* Work required:
Repeat the data verbatim.

* Provided material:
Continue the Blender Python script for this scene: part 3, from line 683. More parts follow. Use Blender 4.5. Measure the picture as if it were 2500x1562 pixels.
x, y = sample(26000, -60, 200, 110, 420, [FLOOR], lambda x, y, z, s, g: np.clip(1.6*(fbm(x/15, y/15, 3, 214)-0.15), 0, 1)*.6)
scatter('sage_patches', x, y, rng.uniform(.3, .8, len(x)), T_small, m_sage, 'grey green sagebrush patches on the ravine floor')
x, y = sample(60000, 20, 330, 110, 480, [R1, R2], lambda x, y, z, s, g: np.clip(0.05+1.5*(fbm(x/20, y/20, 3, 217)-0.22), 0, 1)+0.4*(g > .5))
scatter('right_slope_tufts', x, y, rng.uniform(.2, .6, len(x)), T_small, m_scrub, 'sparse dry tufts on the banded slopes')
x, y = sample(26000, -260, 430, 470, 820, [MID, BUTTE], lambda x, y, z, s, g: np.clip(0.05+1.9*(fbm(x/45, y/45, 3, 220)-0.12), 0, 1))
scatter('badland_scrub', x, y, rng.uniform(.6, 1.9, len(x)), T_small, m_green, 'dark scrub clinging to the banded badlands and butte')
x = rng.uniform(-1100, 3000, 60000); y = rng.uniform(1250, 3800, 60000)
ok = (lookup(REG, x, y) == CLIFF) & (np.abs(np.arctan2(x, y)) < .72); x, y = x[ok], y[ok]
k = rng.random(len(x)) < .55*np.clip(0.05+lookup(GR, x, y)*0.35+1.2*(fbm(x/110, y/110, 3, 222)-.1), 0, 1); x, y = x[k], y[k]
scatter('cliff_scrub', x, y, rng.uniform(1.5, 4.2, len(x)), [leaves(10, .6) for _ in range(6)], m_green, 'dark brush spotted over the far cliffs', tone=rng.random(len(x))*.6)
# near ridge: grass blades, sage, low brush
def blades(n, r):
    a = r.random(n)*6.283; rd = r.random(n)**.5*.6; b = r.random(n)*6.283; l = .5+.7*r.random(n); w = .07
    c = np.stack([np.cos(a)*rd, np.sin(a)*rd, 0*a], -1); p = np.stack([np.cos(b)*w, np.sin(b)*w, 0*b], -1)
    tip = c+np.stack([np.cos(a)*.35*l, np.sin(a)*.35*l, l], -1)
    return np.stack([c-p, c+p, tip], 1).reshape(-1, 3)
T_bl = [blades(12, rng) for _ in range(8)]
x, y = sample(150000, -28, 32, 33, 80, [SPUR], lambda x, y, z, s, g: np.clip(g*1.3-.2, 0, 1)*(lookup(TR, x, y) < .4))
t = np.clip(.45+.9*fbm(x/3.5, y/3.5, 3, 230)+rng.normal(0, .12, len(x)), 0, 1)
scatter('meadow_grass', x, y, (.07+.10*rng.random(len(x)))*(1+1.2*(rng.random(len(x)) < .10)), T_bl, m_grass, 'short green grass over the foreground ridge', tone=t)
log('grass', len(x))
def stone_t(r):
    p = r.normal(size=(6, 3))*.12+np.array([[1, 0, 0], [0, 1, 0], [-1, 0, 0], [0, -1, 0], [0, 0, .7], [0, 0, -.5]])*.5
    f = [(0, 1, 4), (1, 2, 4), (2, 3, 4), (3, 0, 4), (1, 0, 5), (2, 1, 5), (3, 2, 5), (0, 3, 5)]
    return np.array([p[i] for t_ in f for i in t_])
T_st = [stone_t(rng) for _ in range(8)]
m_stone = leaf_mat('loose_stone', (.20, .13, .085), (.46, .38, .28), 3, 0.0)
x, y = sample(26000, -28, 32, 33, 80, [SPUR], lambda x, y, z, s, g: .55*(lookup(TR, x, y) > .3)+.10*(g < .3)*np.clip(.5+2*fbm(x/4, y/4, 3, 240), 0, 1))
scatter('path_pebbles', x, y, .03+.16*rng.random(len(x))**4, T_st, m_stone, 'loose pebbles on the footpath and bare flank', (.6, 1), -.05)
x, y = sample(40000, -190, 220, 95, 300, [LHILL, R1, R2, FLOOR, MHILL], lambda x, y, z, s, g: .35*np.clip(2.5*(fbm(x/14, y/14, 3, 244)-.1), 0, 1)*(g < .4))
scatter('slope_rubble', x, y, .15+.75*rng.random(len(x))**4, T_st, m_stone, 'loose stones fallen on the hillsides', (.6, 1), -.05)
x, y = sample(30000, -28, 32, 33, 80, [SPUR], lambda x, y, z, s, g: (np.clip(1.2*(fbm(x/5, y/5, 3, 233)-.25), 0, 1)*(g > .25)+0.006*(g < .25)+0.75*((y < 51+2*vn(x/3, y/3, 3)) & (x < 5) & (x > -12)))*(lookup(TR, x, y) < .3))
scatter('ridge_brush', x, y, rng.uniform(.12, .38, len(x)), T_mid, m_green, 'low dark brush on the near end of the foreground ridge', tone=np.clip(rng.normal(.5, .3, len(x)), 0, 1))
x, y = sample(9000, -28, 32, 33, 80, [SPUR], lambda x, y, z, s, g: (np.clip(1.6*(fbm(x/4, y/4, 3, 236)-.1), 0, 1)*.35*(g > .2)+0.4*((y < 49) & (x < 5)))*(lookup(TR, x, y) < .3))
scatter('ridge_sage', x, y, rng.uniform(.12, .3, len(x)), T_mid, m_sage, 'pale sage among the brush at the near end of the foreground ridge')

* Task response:
Continue the Blender Python script for this scene: part 3, from line 683. More parts follow. Use Blender 4.5. Measure the picture as if it were 2500x1562 pixels.
x, y = sample(26000, -60, 200, 110, 420, [FLOOR], lambda x, y, z, s, g: np.clip(1.6*(fbm(x/15, y/15, 3, 214)-0.15), 0, 1)*.6)
scatter('sage_patches', x, y, rng.uniform(.3, .8, len(x)), T_small, m_sage, 'grey green sagebrush patches on the ravine floor')
x, y = sample(60000, 20, 330, 110, 480, [R1, R2], lambda x, y, z, s, g: np.clip(0.05+1.5*(fbm(x/20, y/20, 3, 217)-0.22), 0, 1)+0.4*(g > .5))
scatter('right_slope_tufts', x, y, rng.uniform(.2, .6, len(x)), T_small, m_scrub, 'sparse dry tufts on the banded slopes')
x, y = sample(26000, -260, 430, 470, 820, [MID, BUTTE], lambda x, y, z, s, g: np.clip(0.05+1.9*(fbm(x/45, y/45, 3, 220)-0.12), 0, 1))
scatter('badland_scrub', x, y, rng.uniform(.6, 1.9, len(x)), T_small, m_green, 'dark scrub clinging to the banded badlands and butte')
x = rng.uniform(-1100, 3000, 60000); y = rng.uniform(1250, 3800, 60000)
ok = (lookup(REG, x, y) == CLIFF) & (np.abs(np.arctan2(x, y)) < .72); x, y = x[ok], y[ok]
k = rng.random(len(x)) < .55*np.clip(0.05+lookup(GR, x, y)*0.35+1.2*(fbm(x/110, y/110, 3, 222)-.1), 0, 1); x, y = x[k], y[k]
scatter('cliff_scrub', x, y, rng.uniform(1.5, 4.2, len(x)), [leaves(10, .6) for _ in range(6)], m_green, 'dark brush spotted over the far cliffs', tone=rng.random(len(x))*.6)
# near ridge: grass blades, sage, low brush
def blades(n, r):
    a = r.random(n)*6.283; rd = r.random(n)**.5*.6; b = r.random(n)*6.283; l = .5+.7*r.random(n); w = .07
    c = np.stack([np.cos(a)*rd, np.sin(a)*rd, 0*a], -1); p = np.stack([np.cos(b)*w, np.sin(b)*w, 0*b], -1)
    tip = c+np.stack([np.cos(a)*.35*l, np.sin(a)*.35*l, l], -1)
    return np.stack([c-p, c+p, tip], 1).reshape(-1, 3)
T_bl = [blades(12, rng) for _ in range(8)]
x, y = sample(150000, -28, 32, 33, 80, [SPUR], lambda x, y, z, s, g: np.clip(g*1.3-.2, 0, 1)*(lookup(TR, x, y) < .4))
t = np.clip(.45+.9*fbm(x/3.5, y/3.5, 3, 230)+rng.normal(0, .12, len(x)), 0, 1)
scatter('meadow_grass', x, y, (.07+.10*rng.random(len(x)))*(1+1.2*(rng.random(len(x)) < .10)), T_bl, m_grass, 'short green grass over the foreground ridge', tone=t)
log('grass', len(x))
def stone_t(r):
    p = r.normal(size=(6, 3))*.12+np.array([[1, 0, 0], [0, 1, 0], [-1, 0, 0], [0, -1, 0], [0, 0, .7], [0, 0, -.5]])*.5
    f = [(0, 1, 4), (1, 2, 4), (2, 3, 4), (3, 0, 4), (1, 0, 5), (2, 1, 5), (3, 2, 5), (0, 3, 5)]
    return np.array([p[i] for t_ in f for i in t_])
T_st = [stone_t(rng) for _ in range(8)]
m_stone = leaf_mat('loose_stone', (.20, .13, .085), (.46, .38, .28), 3, 0.0)
x, y = sample(26000, -28, 32, 33, 80, [SPUR], lambda x, y, z, s, g: .55*(lookup(TR, x, y) > .3)+.10*(g < .3)*np.clip(.5+2*fbm(x/4, y/4, 3, 240), 0, 1))
scatter('path_pebbles', x, y, .03+.16*rng.random(len(x))**4, T_st, m_stone, 'loose pebbles on the footpath and bare flank', (.6, 1), -.05)
x, y = sample(40000, -190, 220, 95, 300, [LHILL, R1, R2, FLOOR, MHILL], lambda x, y, z, s, g: .35*np.clip(2.5*(fbm(x/14, y/14, 3, 244)-.1), 0, 1)*(g < .4))
scatter('slope_rubble', x, y, .15+.75*rng.random(len(x))**4, T_st, m_stone, 'loose stones fallen on the hillsides', (.6, 1), -.05)
x, y = sample(30000, -28, 32, 33, 80, [SPUR], lambda x, y, z, s, g: (np.clip(1.2*(fbm(x/5, y/5, 3, 233)-.25), 0, 1)*(g > .25)+0.006*(g < .25)+0.75*((y < 51+2*vn(x/3, y/3, 3)) & (x < 5) & (x > -12)))*(lookup(TR, x, y) < .3))
scatter('ridge_brush', x, y, rng.uniform(.12, .38, len(x)), T_mid, m_green, 'low dark brush on the near end of the foreground ridge', tone=np.clip(rng.normal(.5, .3, len(x)), 0, 1))
x, y = sample(9000, -28, 32, 33, 80, [SPUR], lambda x, y, z, s, g: (np.clip(1.6*(fbm(x/4, y/4, 3, 236)-.1), 0, 1)*.35*(g > .2)+0.4*((y < 49) & (x < 5)))*(lookup(TR, x, y) < .3))
scatter('ridge_sage', x, y, rng.uniform(.12, .3, len(x)), T_mid, m_sage, 'pale sage among the brush at the near end of the foreground ridge')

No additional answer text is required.